John grew up on a dairy farm in Fairway, KS, just a short trip down Johnson Drive from my old high school. There wasn’t anything John couldn’t fix, build or grow, as represented by the tools.

The school bus was one of his first jobs and how he met the love of his life. After the war, he repaired and occasionally drove busses for the Shawnee Mission School District. It was here he met his future bride, Theodosia (Aunt Ted to me), who worked as the principle’s secretary at Shawnee Mission North. They had been married for 41 years when she passed away in 1993.
John served in the U.S. Army starting in August 1944. In March of 1945 near the German border with Luxembourg, he was severely wounded by a Nazi mortar.
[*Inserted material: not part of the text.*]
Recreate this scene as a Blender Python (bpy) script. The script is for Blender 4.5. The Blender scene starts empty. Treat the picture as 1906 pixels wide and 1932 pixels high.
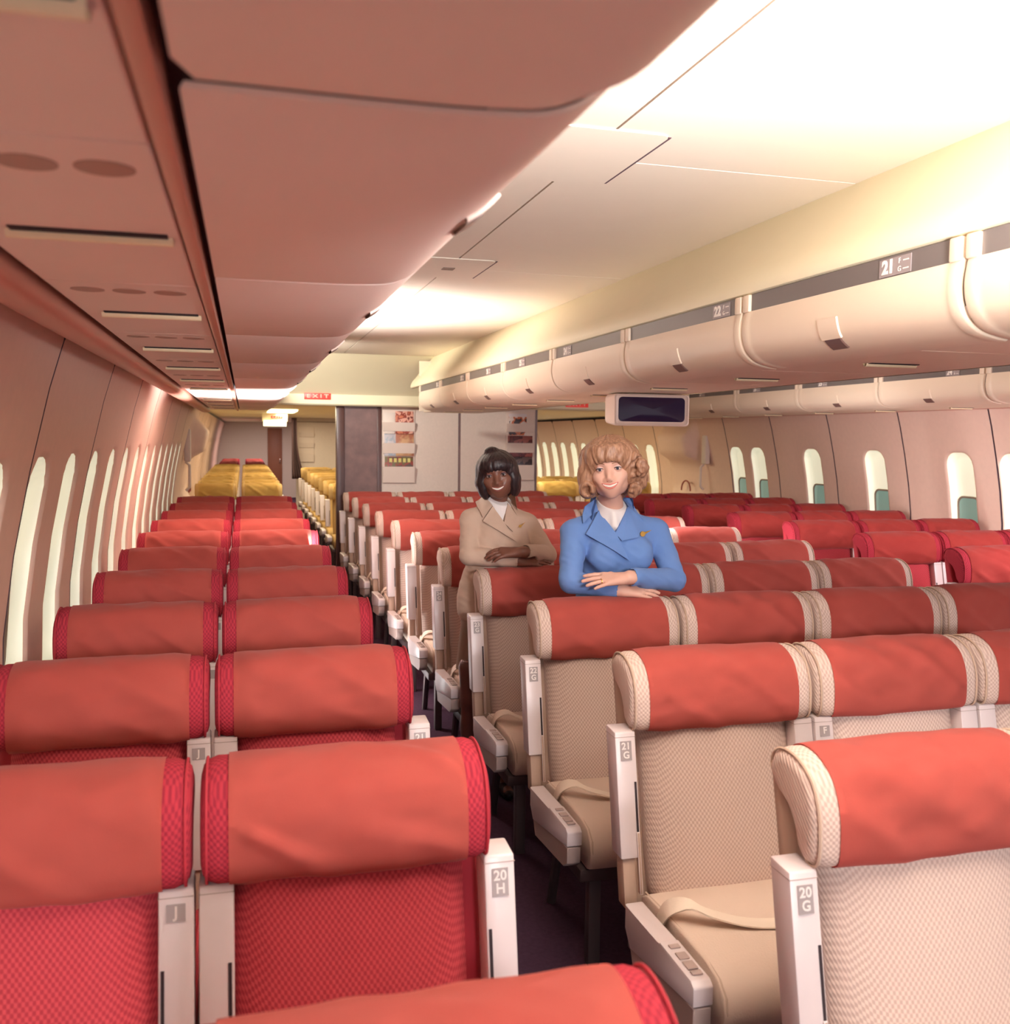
import bpy, bmesh, math, random
import numpy as np
from mathutils import Vector, Matrix, noise
random.seed(7)
S = bpy.context.scene
C = S.collection
PI = math.pi

# ------------------------------------------------------------------ camera
CAMH = 1.72
F, YAW, PIT, ROLL = 1796.64, .2673, .0778, .0116
cam_d = bpy.data.cameras.new('camera')
cam = bpy.data.objects.new('camera', cam_d); C.objects.link(cam)
c_, s_, cp_, sp_, cr_, sr_ = math.cos(YAW), math.sin(YAW), math.cos(PIT), math.sin(PIT), math.cos(ROLL), math.sin(ROLL)
ex = Vector((c_, -s_, 0)); eu = Vector((sp_*s_, sp_*c_, cp_)); ef = Vector((cp_*s_, cp_*c_, -sp_))
rt = cr_*ex + sr_*eu; up = cr_*eu - sr_*ex
M = Matrix((rt, up, -ef)).transposed().to_4x4(); M.translation = Vector((0, 0, CAMH))
cam.matrix_world = M
cam_d.sensor_fit = 'HORIZONTAL'; cam_d.sensor_width = 36; cam_d.lens = F/1906*36
cam_d.clip_start = .05; cam_d.clip_end = 100
cam_d.dof.use_dof = True; cam_d.dof.focus_distance = 3.6; cam_d.dof.aperture_fstop = 5.6
S.camera = cam

# ------------------------------------------------------------------ world, exposure, lights
S.view_settings.view_transform = 'Standard'; S.view_settings.look = 'None'
S.view_settings.gamma = 1; S.view_settings.use_curve_mapping = False
S.view_settings.exposure = 0.26
S.cycles.adaptive_threshold = .05; S.cycles.max_bounces = 6; S.cycles.diffuse_bounces = 4; S.cycles.glossy_bounces = 2
w = bpy.data.worlds.new('world'); S.world = w; w.use_nodes = True
w.node_tree.nodes['Background'].inputs[0].default_value = (.96, .91, .96, 1)
w.node_tree.nodes['Background'].inputs[1].default_value = .6

def light(kind, name, loc, target, power, color=(1, 1, 1), size=.5, size_y=None, spread=None, blend=1., angle=1.5):
    d = bpy.data.lights.new(name, kind); d.energy = power; d.color = color
    if kind == 'AREA':
        d.size = size
        if size_y: d.shape = 'RECTANGLE'; d.size_y = size_y
        if spread: d.spread = spread
    else:
        d.shadow_soft_size = size
        if kind == 'SPOT': d.spot_size = angle; d.spot_blend = blend
    o = bpy.data.objects.new(name, d); C.objects.link(o); o.location = loc
    o.rotation_euler = (Vector(target)-Vector(loc)).to_track_quat('-Z', 'Y').to_euler()
    return o
light('AREA', 'bounce_flash', (1.12, .45, 1.8), (1.05, 1.12, 2.56), 70, (.95, .97, 1), .3, spread=1.86)
light('AREA', 'cove_fill', (.14, 6.0, 2.45), (1.0, 6.0, 2.60), 75, (1, .98, .98), .08, 7.4)  # unseen strip added to even out the light along the cabin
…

He carried the scars and some shrapnel that they could never fully remove from his back for the rest of his life.
His career was building hand-made golf clubs for Kansas City club manufacturer Kenneth Smith. He carved the heads for persimmon woods and helped design and build the machines that made the irons.
When he retired, he spent 25 years volunteering for the Johnson County Christmas Bureau. He hauled donated food and gifts for kids in his green pickup truck, making it essentially a 6-cylinder Santa’s sleigh for several months of each year. He also built toys, like the doll’s cradle shown here. He hand made dozens and dozens of these for multiple years well into his late eighties.